(begin)

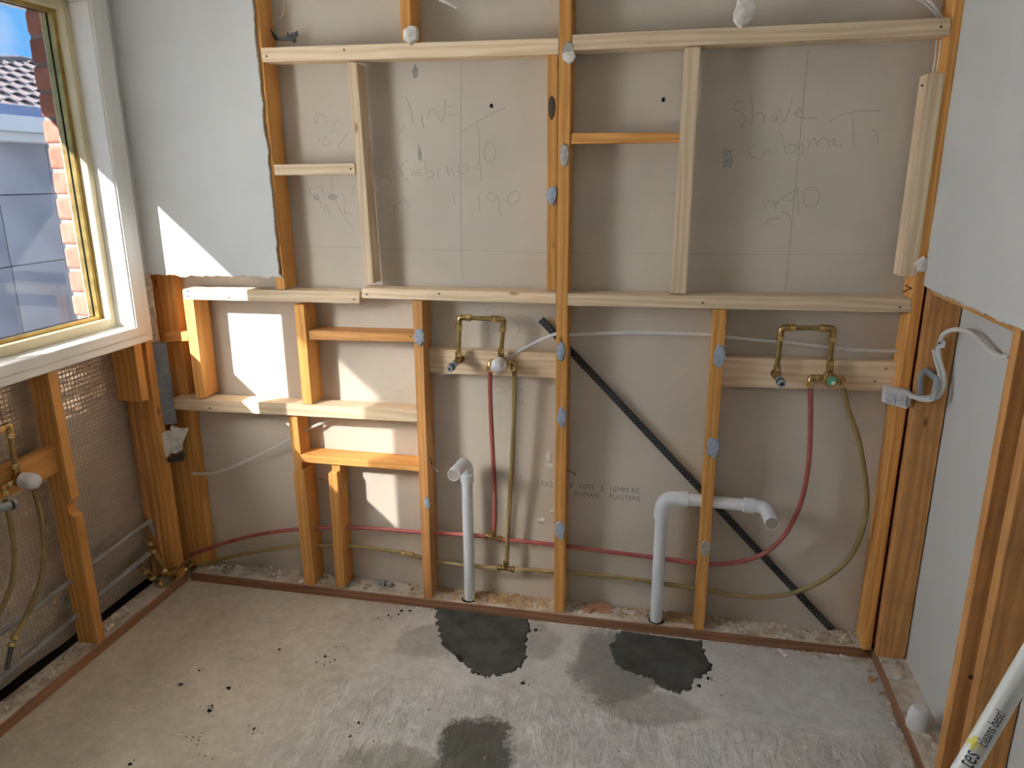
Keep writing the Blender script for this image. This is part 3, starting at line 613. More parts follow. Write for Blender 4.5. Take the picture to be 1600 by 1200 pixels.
box('jamb', (XJ - .07, Y2I - .018, Z0 - .004), (CF - .006, Y2I, Z1), M_WHITE, W1, b=.001)
sb = box('sill_board', (XJ - .07, Y2I - .018, Z0 - .022), (CF - .004, YI + .018, Z0 - .003), M_WHITE, W1, axis='y', b=.001)
box('head_board', (XJ - .07, Y2I - .018, Z1), (CF - .004, YI + .018, Z1 + .018), M_WHITE, W1, axis='y', b=.001)
MUL = -.79
def ring(name, x0, x1, y0, y1, z0, z1, w, m_, wb=None):
    wb = wb or w
    box(name, (x0, y1 - w, z0), (x1, y1, z1), m_, W1, b=.002)
    box(name, (x0, y0, z0), (x1, y0 + w, z1), m_, W1, b=.002)
    box(name, (x0, y0 + w, z0), (x1, y1 - w, z0 + wb), m_, W1, axis='y', b=.002)
    box(name, (x0, y0 + w, z1 - w), (x1, y1 - w, z1), m_, W1, axis='y', b=.002)
ring('outer_frame', -.435, XJ, Y2I, YI, Z0 - .003, Z1, .026, M_CREAM, .034)
for (a, b_) in ((MUL + .015, YI - .022), (Y2I + .022, MUL - .015)):
    ring('glazing_bead', -.449, -.428, a, b_, Z0 + .024, Z1 - .02, .018, M_GOLD)
    ring('glazing_seal', -.4535, -.4485, a, b_, Z0 + .022, Z1 - .018, .022, M_RUB)
    ring('sash', -.478, -.4535, a - .004, b_ + .004, Z0 + .02, Z1 - .016, .018, M_GOLD)
ring('brick_trim', -.495, -.478, Y2I, YI, Z0 - .003, Z1, .02, M_WHITE)
box('mullion', (-.47, MUL - .026, Z0 + .02), (XJ, MUL + .026, Z1 - .01), M_CREAM, W1, b=.003)
box('glass_pane', (-.455, MUL + .02, Z0 + .03), (-.451, YI - .03, Z1 - .03), M_GLASS, W1, b=0)['label'] = 'clear pane looking out to the brick reveal'
bm = bmesh.new(); bm.faces.new([bm.verts.new(p) for p in ((-.453, Y2I + .03, Z0 + .03), (-.453, Y2I + .03, Z1 - .03), (-.453, MUL - .02, Z1 - .03), (-.453, MUL - .02, Z0 + .03))])
og = obj('glass_pane', bm, M_OBS, W1); og['label'] = 'frosted pane'
if og.data.polygons[0].normal.x > 0: og.data.flip_normals()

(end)

Quote the data above in full and without alteration; skip the pictures.

Keep writing the Blender script for this image. This is part 3, starting at line 613. More parts follow. Write for Blender 4.5. Take the picture to be 1600 by 1200 pixels.
box('jamb', (XJ - .07, Y2I - .018, Z0 - .004), (CF - .006, Y2I, Z1), M_WHITE, W1, b=.001)
sb = box('sill_board', (XJ - .07, Y2I - .018, Z0 - .022), (CF - .004, YI + .018, Z0 - .003), M_WHITE, W1, axis='y', b=.001)
box('head_board', (XJ - .07, Y2I - .018, Z1), (CF - .004, YI + .018, Z1 + .018), M_WHITE, W1, axis='y', b=.001)
MUL = -.79
def ring(name, x0, x1, y0, y1, z0, z1, w, m_, wb=None):
    wb = wb or w
    box(name, (x0, y1 - w, z0), (x1, y1, z1), m_, W1, b=.002)
    box(name, (x0, y0, z0), (x1, y0 + w, z1), m_, W1, b=.002)
    box(name, (x0, y0 + w, z0), (x1, y1 - w, z0 + wb), m_, W1, axis='y', b=.002)
    box(name, (x0, y0 + w, z1 - w), (x1, y1 - w, z1), m_, W1, axis='y', b=.002)
ring('outer_frame', -.435, XJ, Y2I, YI, Z0 - .003, Z1, .026, M_CREAM, .034)
for (a, b_) in ((MUL + .015, YI - .022), (Y2I + .022, MUL - .015)):
    ring('glazing_bead', -.449, -.428, a, b_, Z0 + .024, Z1 - .02, .018, M_GOLD)
    ring('glazing_seal', -.4535, -.4485, a, b_, Z0 + .022, Z1 - .018, .022, M_RUB)
    ring('sash', -.478, -.4535, a - .004, b_ + .004, Z0 + .02, Z1 - .016, .018, M_GOLD)
ring('brick_trim', -.495, -.478, Y2I, YI, Z0 - .003, Z1, .02, M_WHITE)
box('mullion', (-.47, MUL - .026, Z0 + .02), (XJ, MUL + .026, Z1 - .01), M_CREAM, W1, b=.003)
box('glass_pane', (-.455, MUL + .02, Z0 + .03), (-.451, YI - .03, Z1 - .03), M_GLASS, W1, b=0)['label'] = 'clear pane looking out to the brick reveal'
bm = bmesh.new(); bm.faces.new([bm.verts.new(p) for p in ((-.453, Y2I + .03, Z0 + .03), (-.453, Y2I + .03, Z1 - .03), (-.453, MUL - .02, Z1 - .03), (-.453, MUL - .02, Z0 + .03))])
og = obj('glass_pane', bm, M_OBS, W1); og['label'] = 'frosted pane'
if og.data.polygons[0].normal.x > 0: og.data.flip_normals()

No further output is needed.